The main reasons why we decided to sell the car when we did were: it needed a really expensive repair that was disproportionately more expensive than the car was worth; our kids are getting older, and we feel more confident about travelling further afield with 4 of them on public transport; we have invested in a cargo bike that lets us travel a decent distance as a family on bikes; there is more segregated cycle infrastructure in Birmingham now than there was when we moved here, particularly the A38 blue route which we use extensively, which means the children can cycle themselves too.

 

Living without a car

So far it’s been easy, and that is mostly down to the fact our lives have been heavily restricted. As we are gradually coming out of lockdown, we are thinking about our future as a car free family. We need to book train tickets to go to see my in laws who live in Devon this summer. We are planning to spend an afternoon with my parents in their garden soon, and we will get the train for this too. Our 8 year old has an activity afternoon out in a rural location for a friend’s birthday in May, so we are contemplating whether my husband will cycle him on the cargo bike or whether we will hire a CoWheels car club car for a few hours. Otherwise nothing has come up that we can’t handle with bikes or walking. Moving forward we will be using trains and buses more over the summer, obviously as long as restrictions continue to ease, and we will probably use the car club for the odd journey.

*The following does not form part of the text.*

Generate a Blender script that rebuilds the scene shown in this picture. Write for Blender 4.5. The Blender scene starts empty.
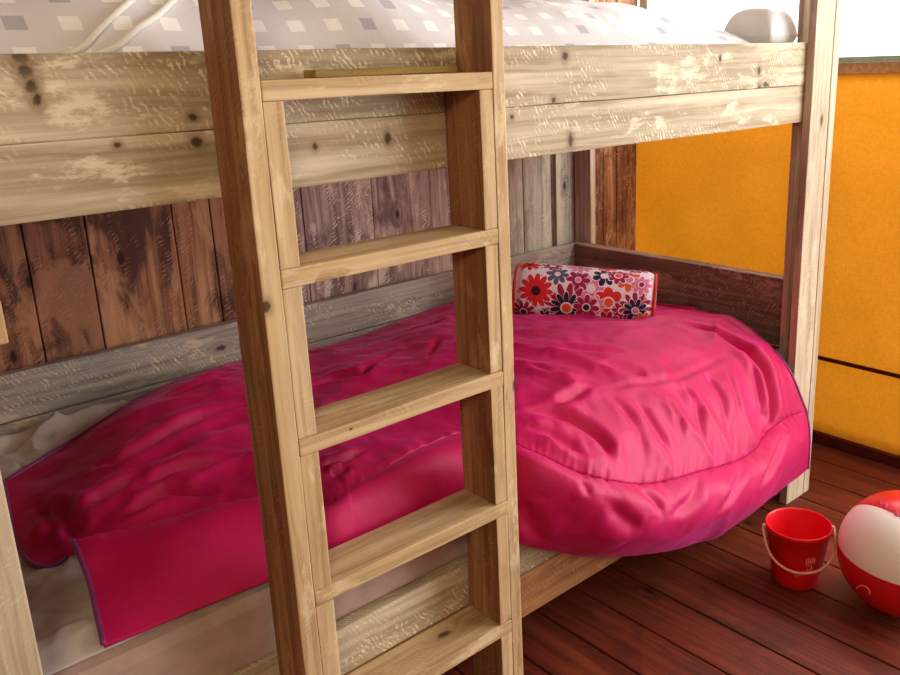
import bpy, bmesh, math, random
import numpy as np
from mathutils import Vector, Matrix, noise
random.seed(7)
C = bpy.context.scene.collection
PI = math.pi

# ------------------------------------------------------------------ helpers
def lin(r, g, b, a=1.0):
    f = lambda c: (c/255/12.92) if c/255 <= .04045 else ((c/255+.055)/1.055)**2.4
    return (f(r), f(g), f(b), a)

def thing(name, label, cat, loc=(0, 0, 0), group=None):
    o = bpy.data.objects.new(name, None); C.objects.link(o)
    o.location = loc; o.empty_display_size = .1
    o['label'] = label; o['category'] = cat
    if group: o['group'] = group
    return o

def tag(o, label, cat, group=None):
    o['label'] = label; o['category'] = cat
    if group: o['group'] = group
    return o

def attach(o, parent):
    """parent a mesh that is given in world coordinates to a thing (or to a part)"""
    if parent is None: return o
    m = Matrix.Identity(4); q = parent
    while q is not None:
        m = Matrix.Translation(q.location) @ q.rotation_euler.to_matrix().to_4x4() if q.parent is None else (
            world_of(q))
        break
    o.parent = parent
    o.matrix_parent_inverse = m.inverted()
    return o

def world_of(q):
    l = Matrix.Translation(q.location) @ q.rotation_euler.to_matrix().to_4x4()
    if q.parent is None: return l
    return world_of(q.parent) @ q.matrix_parent_inverse @ l

def link_mesh(name, me, mats, parent=None, smooth=False):
    o = bpy.data.objects.new(name, me); C.objects.link(o)
    for m in (mats if isinstance(mats, (list, tuple)) else [mats]): me.materials.append(m)
    if smooth:
        for p in me.polygons: p.use_smooth = True
    return attach(o, parent)

def from_bm(name, bm, mats, parent=None, smooth=False):
    me = bpy.data.meshes.new(name); bm.normal_update(); bm.to_mesh(me); bm.free()
    return link_mesh(name, me, mats, parent, smooth)

def bm_box(bm, a, b, mat=0, bev=0.0):
    g = bmesh.ops.create_cube(bm, size=1.0)
    vs = g['verts']
    s = [b[i]-a[i] for i in range(3)]; c = [(a[i]+b[i])/2 for i in range(3)]
    for v in vs: v.co = Vector((v.co.x*s[0]+c[0], v.co.y*s[1]+c[1], v.co.z*s[2]+c[2]))
    fs = list({f for v in vs for f in v.link_faces})
    for f in fs: f.material_index = mat
    if bev:
        es = list({e for v in vs for e in v.link_edges})
        r = bmesh.ops.bevel(bm, geom=es, offset=bev, segments=2, profile=.6, affect='EDGES')
        for f in r['faces']: f.material_index = mat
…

Thinking about occasional Car use

We can use CoWheels car club for short term hire. Unfortunately there aren’t any car club cars here big enough to fit all 6 of us in, but they will be useful for odd occasions when only some of us need to travel. I think if bigger car club cars had have been available here when we bought our last car (a 7 seater), then it would have swayed us over into not owning one, so I really think this could be key for other families too. We can also hire a car for longer periods such as a weekend/week away if it’s not doable on public transport. My parents can put us on their insurance, and if they are over looking after some of the kids for us we could use their car if we needed to (for example going to collect a bulky item that wouldn’t fit on our cargo bike).

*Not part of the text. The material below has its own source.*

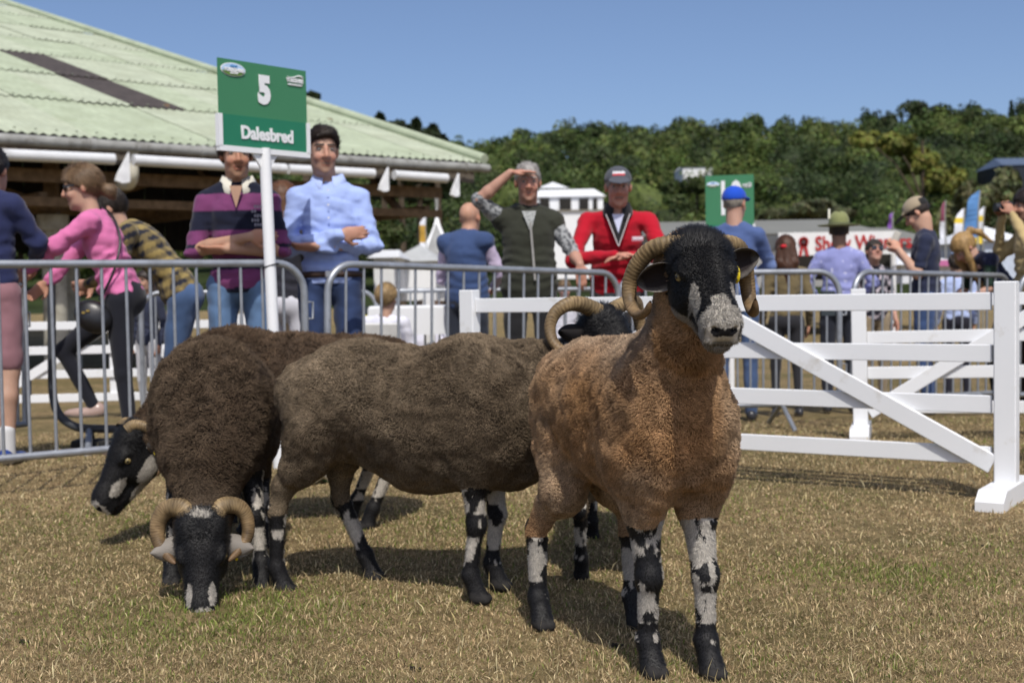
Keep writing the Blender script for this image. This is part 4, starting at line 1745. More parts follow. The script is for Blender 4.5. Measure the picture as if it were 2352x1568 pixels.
    for sy in (-1, 1):
        Fd.ell(Hp(.225, sy * .019, -.052), np.array((.026, .020, .022)) * q, Hm, k=.012, t=HEAD)
        Fd.ell(Hp(.06, sy * .040, -.075), np.array((.06, .026, .052)) * q, Hm, k=.02, t=HEAD)
        Fd.ell(Hp(.070, sy * .053, -.004), np.array((.032, .016, .016)) * q, Hm, k=.012, t=HEAD)
        Fd.ell(Hp(.225, sy * .026, -.083), np.array((.026, .014, .016)) * q, Hm, k=.010, t=HEAD)
    Fd.cone(Hp(.05, 0, -.10), Hp(.205, 0, -.100), .043 * q, .024 * q, k=.02, t=HEAD)
    Fd.ell(Hp(.222, 0, -.106), np.array((.022, .026, .014)) * q, Hm, k=.010, t=HEAD)
    # carved details
    for sy in (-1, 1):
        Fd.ell(Hp(.250, sy * .021, -.052), np.array((.014, .008, .0055)) * q, Hm @ np.array(Matrix.Rotation(R(35 * sy), 3, 'X')), k=.004, op='sub')
        Fd.ell(Hp(.080, sy * .067, -.018), np.array((.017, .010, .0095)) * q, Hm, k=.006, op='sub')
    Fd.ell(Hp(.235, 0, -.0945), np.array((.036, .050, .0022)) * q, Hm, k=.003, op='sub')
    Fd.ell(Hp(.262, 0, -.078), np.array((.012, .0018, .014)) * q, Hm, k=.003, op='sub')
    # woolly relief where the fleece grows
    P = None
    m = (np.abs(Fd.F) < .03) & (Fd.T == WOOL)
    idx = np.argwhere(m)
    P = Fd.lo + idx * Fd.h
    Fd.F[m] += .008 * fnoise(P * 26, seed, 2) + .006 * vnoise(P * 9, seed + 5)
    V, Q, T = Fd.mesh()
    V = relax(V, Q, 1)
    N = vert_normals(V, Q)
    # ------------------------------------------------ colours
    rgn = np.random.default_rng(seed)
    wa, wb = np.array(wool_a), np.array(wool_b)
    tw = np.clip(.5 + 1.0 * fnoise(V * 5, seed + 3, 3), 0, 1)
    C = lerp(wa, wb, tw)
    if rear_wool is not None:
        f = np.clip((-V[:, 0] / s - .22) * 6, 0, 1) * np.clip((.62 - V[:, 2] / s) * 7, 0, 1) * np.clip(.4 + fnoise(V * 7, seed + 8), 0, 1)
        C = C * (1 - f[:, None]) + np.array(rear_wool) * f[:, None]
    if back_grey:
        f = np.clip((V[:, 2] / s - .66) * 7, 0, 1) * back_grey * (V[:, 0] < .3 * s)
        C = C * (1 - f[:, None]) + np.array((.36, .27, .20)) * f[:, None]
    f = np.clip((.455 - V[:, 2] / s) * 7, 0, 1) * belly_pale * np.clip(.7 + fnoise(V * 6, seed + 1), 0, 1)
    C = C * (1 - f[:, None]) + np.array((.30, .23, .15)) * f[:, None]
    black = np.array((.011, .0105, .011))
    white = np.array((.50, .46, .40))
    def bare_colours(P_):
        PH = ((P_ - pl) @ Hm) / q
        hx, hy, hz = PH.T
        nz = fnoise(P_ * 60, seed + 7, 2) * .010 + .0015 * rgn.normal(size=len(P_))
        wh = np.zeros(len(P_), bool)
        if face == 'a':       # white muzzle and stripes beside the nose
            wh |= (hx + nz > .207) & (hz > -.125)
            wh |= ((hx - .155) / .034) ** 2 + ((np.abs(hy) - .042) / .0075) ** 2 + nz * 40 < 1
            wh |= ((hx - .10) / .06) ** 2 + ((hz + .115) / .016) ** 2 + nz * 40 < 1
            wh |= (hx + nz * 2 > .178) & (np.abs(hy) < .020) & (hz > -.06)
        elif face == 'b':     # grazing one: small flashes above the nostrils, pale lips
            wh |= ((hx - .185) / .032) ** 2 + ((np.abs(hy) - .030) / .009) ** 2 + nz * 40 < 1
            wh |= (hx + nz > .226)
            wh |= ((hx + .025) / .013) ** 2 + (hy / .026) ** 2 + nz * 40 < 1
        else:                 # profile: big cheek patch and a nose flash
            wh |= ((hx - .165) / .036) ** 2 + ((hz + .055) / .020) ** 2 + nz * 40 < 1
            wh |= ((hx - .045) / .062) ** 2 + ((hz + .095) / .030) ** 2 + nz * 40 < 1
            wh |= ((hx - .12) / .05) ** 2 + ((hz + .118) / .014) ** 2 + nz * 40 < 1
            wh |= (hx + nz > .238) & (hz > -.09)
        nosedark = (((hx - .253) / .016) ** 2 + ((np.abs(hy) - .012) / .018) ** 2 + ((hz + .056) / .011) ** 2 < 1)
        ch = np.where(wh[:, None], white * .9, black) * rgn.uniform(.8, 1.2, (len(P_), 1))
        ch = np.where(nosedark[:, None], (.012, .011, .012), ch)
        lip = (hx > .17) & (np.abs(hz + .0945) < .004)
        ch = np.where(lip[:, None], (.015, .012, .012), ch)
        chin = (hx > .12) & (hz < -.098) & (face == 'a')
        ch = np.where(chin[:, None] & ~lip[:, None], ch * .55 + np.array((.10, .075, .05)), ch)
        nl = fnoise(P_ * np.array((30, 30, 19)), seed + 11, 3) + .025 * rgn.normal(size=len(P_))
        zz = P_[:, 2] / s
        wl = (nl > .24 - .5 * white_legs) & (zz > .085) & ~((zz > .20) & (zz < .27) & (nl < .25)) & ~((zz < .13) & (nl < .2))
        cl = np.where(wl[:, None], white, black * 1.3) * rgn.uniform(.8, 1.15, (len(P_), 1))
        return ch, cl

    ch, cl = bare_colours(V)
    C = np.where((T == HEAD)[:, None], ch, C)
    C = np.where((T == LEG)[:, None], cl, C)
    C = np.where((T == HOOF)[:, None], np.array((.030, .028, .027)), C)
    # body colour is darkened wherever fleece covers it
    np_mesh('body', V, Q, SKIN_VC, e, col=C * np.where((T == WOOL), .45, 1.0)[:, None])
    # ------------------------------------------------ fleece
    msk = (T == WOOL)
    P, Np, vi = sample_surface(V, Q, N, msk, nfleece, seed)
    comb = np.array((-.45, 0, -.75))
    lk = np.stack([fnoise(P * 40, seed + 20 + k, 2) for k in range(3)], 1)
    lk2 = np.stack([fnoise(P * 15, seed + 60 + k, 2) for k in range(3)], 1)
    D = Np * .9 + comb * .45 + lk * lock + lk2 * .7 + .16 * rgn.normal(size=P.shape)
    ln = rgn.uniform(*flen, len(P)) * (.75 + .6 * np.clip(fnoise(P * 30, seed + 30, 2) + .5, 0, 1.2))
    low = np.clip((P[:, 2] / s - .25) * 5, .35, 1)
    ln = ln * low
    cc = C[vi] * rgn.uniform(.72, 1.3, (len(P), 1)) * (1 + .32 * fnoise(P * 45, seed + 40, 2) + .22 * fnoise(P * 17, seed + 44, 2))[:, None]
    Ns = Np + .5 * lk + .3 * lk2
    Ns /= np.linalg.norm(Ns, axis=1, keepdims=True)
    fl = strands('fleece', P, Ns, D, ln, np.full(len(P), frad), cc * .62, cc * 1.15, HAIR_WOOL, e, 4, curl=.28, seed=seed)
    fl['kind'] = 'stuff'
    msk = (T == HEAD) | (T == LEG)
    P, Np, vi = sample_surface(V, Q, N, msk, nshort, seed + 1)
    hd = T[vi] == HEAD
    PHs = ((P - pl) @ Hm) / q
    D = Np * .75 + np.where(hd[:, None], X * .75, np.array((0, 0, -.8))) + .25 * rgn.normal(size=P.shape)
    ln = np.where(hd, .0065, .006) * rgn.uniform(.6, 1.4, len(P))
    top = hd & (PHs[:, 0] < .045) & (PHs[:, 2] > -.03)
    D = np.where(top[:, None], Np + .5 * rgn.normal(size=P.shape), D)
    ln = np.where(top, ln * 2.2, ln)
    okk = ~((PHs[:, 0] > .240) & hd & (np.abs(PHs[:, 2] + .06) < .022))
    ch2, cl2 = bare_colours(P)
    vv = np.where(hd[:, None], ch2, cl2)
    cc = vv * rgn.uniform(.7, 1.4, (len(P), 1))
    sc = strands('short_coat', P[okk], Np[okk], D[okk], ln[okk], np.full(okk.sum(), .00055), cc[okk], cc[okk] * 1.15, HAIR_SHORT, e, 3, curl=.12, seed=seed + 2)
    sc['kind'] = 'stuff'
    # ------------------------------------------------ eyes, ears, horns
    for sy in (-1, 1):
        p = Hp(.078, sy * .0585, -.018)
        d = Vector(Hm @ np.array((.42, sy * .9, .08))).normalized()
        z = Vector(Z)
        y = z.cross(d).normalized()
        z = d.cross(y)
        M = Matrix((d, y, z)).transposed().to_4x4()
        M.translation = p
        o = bpy.data.objects.new('eye', eye_mesh())
        o.matrix_local = M @ Matrix.Scale(.0125 * q, 4)
        link(o, e)
    ep = ear_pose or {}
    for i, sy in enumerate((1, -1)):
        d = ep.get(sy, (-.25, .95 * sy, -.18))
        d = Vector(Hm @ np.array(d)).normalized()
        upv = Vector(Hm @ np.array(ep.get('up', (.55, 0, .8))))
        z = (upv - d * upv.dot(d)).normalized()
        y = z.cross(d)
        M = Matrix((d, y, z)).transposed().to_4x4()
        M.translation = Hp(*ep.get('at', (.005, .052, -.030))) if sy > 0 else Hp(*(np.array(ep.get('at', (.005, .052, -.030))) * (1, -1, 1)))
        ear_mesh(e, M, ep.get('len', .105) * q, ep.get('wid', .052) * q, sy, white=ear_white[i])
        if i in tag_ears:
            tp = M.translation + d * (.042 * q) + Vector(Hm @ np.array((.012, 0, -.020))) * q
            mb = MB()
            mb.tube([tp + d * .0 + y * 0 + Vector((math.cos(a) * .011, 0, math.sin(a) * .017 - .008)) for a in np.linspace(-2.8, 1.2, 9)], .0042, 8)
            mb.build('ear_tag', mat('yellow_tag', (.75, .58, .02), .4, .4), e)
    hp = horn_pts or [(.012, .030, .030), (-.022, .058, .058), (-.078, .088, .052), (-.112, .108, .000), (-.098, .125, -.060), (-.040, .140, -.096), (.028, .150, -.078), (.062, .158, -.030)]
    if horn_world:
        hp = []
        for k, wp in enumerate(horn_world):
            v = Hm.T @ (L(wp) - pl) / q
            hp.append((v[0], max(v[1] * horn_side, .026), v[2]))
        hp[0] = (hp[0][0], .030, hp[0][2])
    for sy in (1, -1):
        horn(e, [Hp(x, y * sy, z) for x, y, z in hp], horn_r * q, seed=seed + sy)
    return e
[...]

Considering no longer owning a car?

I think this is quite a hard question, because I totally get that everyone’s circumstances are different, and I can’t say that what worked for us will work for everyone. We have deliberately and consciously built our lifestyle around the fact that we didn’t want to be reliant on cars for daily life (work, school, shops etc.), but being dependent on a car isn’t something you can change overnight if you already are. So small steps at a time are probably key for many families. If you are close to giving up a car, then have a think about what specific things are stopping you, and think about how you might be able to work on these. For us a major factor was how we would get out of town to rural locations as a family, and we still need to work on this having taken the leap to no car. Another idea is to make a spreadsheet of all the costs of a car that you’ve had to pay, every big thing like the cost of purchase to every little thing like parking too, for say a year. Then think about how you could spend that money on other forms of transport instead. A lot of the cost of a car is sunk into it at the start, but then we tend to forget the little things that add up over time.